What's wrong? It's already the 5th and I'm ready to go to bed and not wake up until September is over.
- Going on month 3 of no income. Sure, Kim has a job, but his first pay check won't come until almost the end of the month.
- Can't pay the phone bill (terribly petrified about that since it involves Kim's parents)
- Can't pay other bills.
- Can't afford gas, food, etc.
- Still can't afford baby things.
- Food stamps? Still haven't heard back from them...
- Lost my mucus plug, which reminds me how close I am to giving birth. And how unprepared I am...

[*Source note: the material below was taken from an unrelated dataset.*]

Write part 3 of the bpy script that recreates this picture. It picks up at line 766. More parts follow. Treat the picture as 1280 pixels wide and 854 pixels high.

- Trying to get another job for myself which is stressful because I'm 8 months pregnant. Been promising people I'll be back *right* after the baby is born. Trying not to think about things like breastfeeding and childcare and bonding.
- Abby has been doing that new baby's coming regression thing. However, unlike what I was promised, it's been 100% behavioral. EVERYONE told me she'd go back to diapers. Damn it! I could deal with that. Instead, I get the world's worst, most obnoxious child to deal with.
- Kim and I are hitting a stressful, rough patch. That's all I'll really say. It'll get better. But, when you're pregnant and feeling alone, it doesn't help.
- I don't think a
dayhour hasn't gone by where I haven't felt so stressed that I couldn't breathe or just broke down crying.
I really am done with this. I'm ready to just throw in the towel. I'm done. I really dont know what to do, or what would even make a diffrence anymore. I can barely keep my head above water on a good day.